━━━ Exercise materials ━━━

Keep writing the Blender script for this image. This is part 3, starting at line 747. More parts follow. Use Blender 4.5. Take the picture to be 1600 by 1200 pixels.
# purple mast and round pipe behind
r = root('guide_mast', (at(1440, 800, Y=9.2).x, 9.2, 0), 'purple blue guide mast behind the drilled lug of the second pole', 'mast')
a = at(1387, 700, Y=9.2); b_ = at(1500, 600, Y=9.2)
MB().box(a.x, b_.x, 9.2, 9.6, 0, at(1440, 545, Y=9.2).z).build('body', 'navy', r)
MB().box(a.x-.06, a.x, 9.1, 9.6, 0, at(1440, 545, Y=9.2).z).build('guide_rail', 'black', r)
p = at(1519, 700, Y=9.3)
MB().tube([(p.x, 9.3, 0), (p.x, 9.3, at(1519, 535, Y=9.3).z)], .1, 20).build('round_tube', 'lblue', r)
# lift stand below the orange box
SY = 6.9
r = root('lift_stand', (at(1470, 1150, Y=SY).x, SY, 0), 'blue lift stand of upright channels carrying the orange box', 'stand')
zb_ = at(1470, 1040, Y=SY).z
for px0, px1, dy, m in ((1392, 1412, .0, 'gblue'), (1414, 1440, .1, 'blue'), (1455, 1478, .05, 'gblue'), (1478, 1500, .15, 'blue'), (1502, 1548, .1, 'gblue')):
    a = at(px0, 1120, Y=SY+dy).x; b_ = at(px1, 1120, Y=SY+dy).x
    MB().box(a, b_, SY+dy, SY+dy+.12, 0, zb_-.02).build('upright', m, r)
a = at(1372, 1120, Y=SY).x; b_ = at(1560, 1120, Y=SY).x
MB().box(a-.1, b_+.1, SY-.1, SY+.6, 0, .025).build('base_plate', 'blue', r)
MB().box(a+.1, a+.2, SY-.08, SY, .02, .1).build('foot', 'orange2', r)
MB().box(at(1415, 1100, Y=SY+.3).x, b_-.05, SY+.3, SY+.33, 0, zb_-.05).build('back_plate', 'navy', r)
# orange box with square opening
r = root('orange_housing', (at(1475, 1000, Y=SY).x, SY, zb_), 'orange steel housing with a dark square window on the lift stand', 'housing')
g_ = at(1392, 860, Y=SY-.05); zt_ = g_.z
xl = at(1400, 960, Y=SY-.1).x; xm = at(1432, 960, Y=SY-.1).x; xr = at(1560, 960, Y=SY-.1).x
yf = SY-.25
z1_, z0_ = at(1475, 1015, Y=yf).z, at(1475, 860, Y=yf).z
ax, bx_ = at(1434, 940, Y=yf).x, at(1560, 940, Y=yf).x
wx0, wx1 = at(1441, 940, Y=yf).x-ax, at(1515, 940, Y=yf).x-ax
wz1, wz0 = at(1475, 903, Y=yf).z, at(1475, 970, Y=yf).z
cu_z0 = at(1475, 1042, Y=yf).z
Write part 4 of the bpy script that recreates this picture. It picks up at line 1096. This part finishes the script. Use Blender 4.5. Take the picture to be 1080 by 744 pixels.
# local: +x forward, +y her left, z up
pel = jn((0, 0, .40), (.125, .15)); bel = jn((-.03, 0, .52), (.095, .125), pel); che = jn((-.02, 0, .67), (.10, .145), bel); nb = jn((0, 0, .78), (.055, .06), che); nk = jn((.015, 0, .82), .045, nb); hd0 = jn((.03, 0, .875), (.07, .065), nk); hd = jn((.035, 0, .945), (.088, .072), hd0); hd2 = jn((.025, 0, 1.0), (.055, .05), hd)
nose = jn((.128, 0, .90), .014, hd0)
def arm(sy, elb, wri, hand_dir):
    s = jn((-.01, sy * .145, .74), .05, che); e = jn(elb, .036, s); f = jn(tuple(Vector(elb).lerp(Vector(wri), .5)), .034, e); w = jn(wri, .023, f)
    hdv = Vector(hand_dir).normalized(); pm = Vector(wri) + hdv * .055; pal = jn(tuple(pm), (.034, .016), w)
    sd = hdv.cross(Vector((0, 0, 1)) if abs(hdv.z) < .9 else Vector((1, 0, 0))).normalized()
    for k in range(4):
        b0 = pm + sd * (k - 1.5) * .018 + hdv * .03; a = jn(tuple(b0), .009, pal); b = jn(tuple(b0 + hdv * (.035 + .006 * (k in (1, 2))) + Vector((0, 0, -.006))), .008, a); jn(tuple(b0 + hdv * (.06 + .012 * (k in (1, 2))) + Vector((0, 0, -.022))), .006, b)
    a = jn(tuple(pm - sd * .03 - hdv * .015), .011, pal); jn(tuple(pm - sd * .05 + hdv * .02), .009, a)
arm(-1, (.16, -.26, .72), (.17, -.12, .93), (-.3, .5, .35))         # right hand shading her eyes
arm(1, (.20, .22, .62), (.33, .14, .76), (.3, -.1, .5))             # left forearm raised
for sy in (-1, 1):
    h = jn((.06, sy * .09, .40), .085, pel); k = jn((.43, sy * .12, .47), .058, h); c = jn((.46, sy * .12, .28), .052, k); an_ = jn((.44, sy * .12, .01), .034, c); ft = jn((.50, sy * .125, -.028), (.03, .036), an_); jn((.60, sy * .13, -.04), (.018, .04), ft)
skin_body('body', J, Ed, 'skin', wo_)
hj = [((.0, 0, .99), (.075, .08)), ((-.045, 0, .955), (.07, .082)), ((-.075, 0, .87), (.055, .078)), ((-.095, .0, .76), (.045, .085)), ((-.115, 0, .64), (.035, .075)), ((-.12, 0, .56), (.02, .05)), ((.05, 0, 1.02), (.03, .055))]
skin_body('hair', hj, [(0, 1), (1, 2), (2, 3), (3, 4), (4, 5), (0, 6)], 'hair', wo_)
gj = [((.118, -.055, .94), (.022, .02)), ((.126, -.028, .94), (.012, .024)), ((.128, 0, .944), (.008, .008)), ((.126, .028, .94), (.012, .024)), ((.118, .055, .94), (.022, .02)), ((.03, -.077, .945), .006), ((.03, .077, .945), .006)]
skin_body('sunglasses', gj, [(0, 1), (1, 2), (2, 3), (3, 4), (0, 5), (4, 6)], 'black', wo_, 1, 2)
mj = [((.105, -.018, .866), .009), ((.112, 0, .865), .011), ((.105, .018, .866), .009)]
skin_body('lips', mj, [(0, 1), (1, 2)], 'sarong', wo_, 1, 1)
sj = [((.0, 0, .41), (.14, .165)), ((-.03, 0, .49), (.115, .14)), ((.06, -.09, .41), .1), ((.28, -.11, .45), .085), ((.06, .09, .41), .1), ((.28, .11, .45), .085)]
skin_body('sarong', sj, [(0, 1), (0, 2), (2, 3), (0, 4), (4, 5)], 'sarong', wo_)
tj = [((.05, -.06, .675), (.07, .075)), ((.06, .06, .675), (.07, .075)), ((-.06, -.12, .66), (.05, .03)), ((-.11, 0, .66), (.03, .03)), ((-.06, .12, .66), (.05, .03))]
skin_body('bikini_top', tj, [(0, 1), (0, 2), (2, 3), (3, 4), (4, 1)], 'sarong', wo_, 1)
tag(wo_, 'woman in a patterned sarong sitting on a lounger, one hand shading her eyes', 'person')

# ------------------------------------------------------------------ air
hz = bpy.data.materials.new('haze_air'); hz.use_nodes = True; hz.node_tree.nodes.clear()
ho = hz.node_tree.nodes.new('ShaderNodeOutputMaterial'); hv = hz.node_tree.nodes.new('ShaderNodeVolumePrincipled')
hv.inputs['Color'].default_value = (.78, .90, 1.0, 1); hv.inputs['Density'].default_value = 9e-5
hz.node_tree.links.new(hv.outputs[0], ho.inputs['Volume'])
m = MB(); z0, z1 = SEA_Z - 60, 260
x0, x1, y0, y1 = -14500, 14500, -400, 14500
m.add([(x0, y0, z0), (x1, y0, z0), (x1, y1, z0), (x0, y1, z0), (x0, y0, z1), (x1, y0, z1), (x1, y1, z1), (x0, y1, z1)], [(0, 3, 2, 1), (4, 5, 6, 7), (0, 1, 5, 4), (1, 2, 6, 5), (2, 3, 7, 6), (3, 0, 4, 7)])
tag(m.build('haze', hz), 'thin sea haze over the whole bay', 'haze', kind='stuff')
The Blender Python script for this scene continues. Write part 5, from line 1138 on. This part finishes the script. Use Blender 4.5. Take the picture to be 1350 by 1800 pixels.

━━━

_Instructions to follow:_
In the entries above, identify each line that includes the string "script", then copy it.

_In response:_
Keep writing the Blender script for this image. This is part 3, starting at line 747. More parts follow. Use Blender 4.5. Take the picture to be 1600 by 1200 pixels.
Write part 4 of the bpy script that recreates this picture. It picks up at line 1096. This part finishes the script. Use Blender 4.5. Take the picture to be 1080 by 744 pixels.
The Blender Python script for this scene continues. Write part 5, from line 1138 on. This part finishes the script. Use Blender 4.5. Take the picture to be 1350 by 1800 pixels.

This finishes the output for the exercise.